• [Prompt]:
Search the listing below for the word "follow" and copy each line that holds it.

Scene script records
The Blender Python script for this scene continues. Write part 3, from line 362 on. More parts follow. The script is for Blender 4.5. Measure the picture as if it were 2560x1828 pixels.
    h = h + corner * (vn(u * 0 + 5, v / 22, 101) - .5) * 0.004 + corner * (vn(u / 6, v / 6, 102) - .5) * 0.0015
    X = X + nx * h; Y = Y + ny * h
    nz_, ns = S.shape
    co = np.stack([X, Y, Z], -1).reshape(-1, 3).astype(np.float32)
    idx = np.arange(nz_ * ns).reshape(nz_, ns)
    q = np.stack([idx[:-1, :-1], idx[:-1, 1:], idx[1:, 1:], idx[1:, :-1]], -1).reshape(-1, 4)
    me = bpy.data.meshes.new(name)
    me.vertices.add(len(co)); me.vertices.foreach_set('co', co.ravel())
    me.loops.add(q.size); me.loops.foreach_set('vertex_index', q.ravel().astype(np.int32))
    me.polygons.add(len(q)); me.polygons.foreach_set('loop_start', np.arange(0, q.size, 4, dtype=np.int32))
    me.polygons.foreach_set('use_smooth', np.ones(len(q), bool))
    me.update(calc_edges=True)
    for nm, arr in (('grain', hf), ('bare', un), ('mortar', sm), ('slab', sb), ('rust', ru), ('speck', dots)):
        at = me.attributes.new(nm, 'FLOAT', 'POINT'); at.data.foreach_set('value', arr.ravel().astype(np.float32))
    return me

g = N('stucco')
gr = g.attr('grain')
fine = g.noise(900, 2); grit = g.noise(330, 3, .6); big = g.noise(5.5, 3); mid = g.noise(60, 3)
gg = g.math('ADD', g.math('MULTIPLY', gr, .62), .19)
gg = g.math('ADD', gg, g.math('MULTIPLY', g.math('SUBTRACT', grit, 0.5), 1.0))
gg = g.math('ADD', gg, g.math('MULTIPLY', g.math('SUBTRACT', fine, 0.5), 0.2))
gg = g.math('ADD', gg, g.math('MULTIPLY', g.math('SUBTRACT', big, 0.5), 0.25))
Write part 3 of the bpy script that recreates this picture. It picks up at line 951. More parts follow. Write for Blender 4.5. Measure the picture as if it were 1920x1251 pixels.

• [Answer in full]:
The Blender Python script for this scene continues. Write part 3, from line 362 on. More parts follow. The script is for Blender 4.5. Measure the picture as if it were 2560x1828 pixels.
Write part 3 of the bpy script that recreates this picture. It picks up at line 951. More parts follow. Write for Blender 4.5. Measure the picture as if it were 1920x1251 pixels.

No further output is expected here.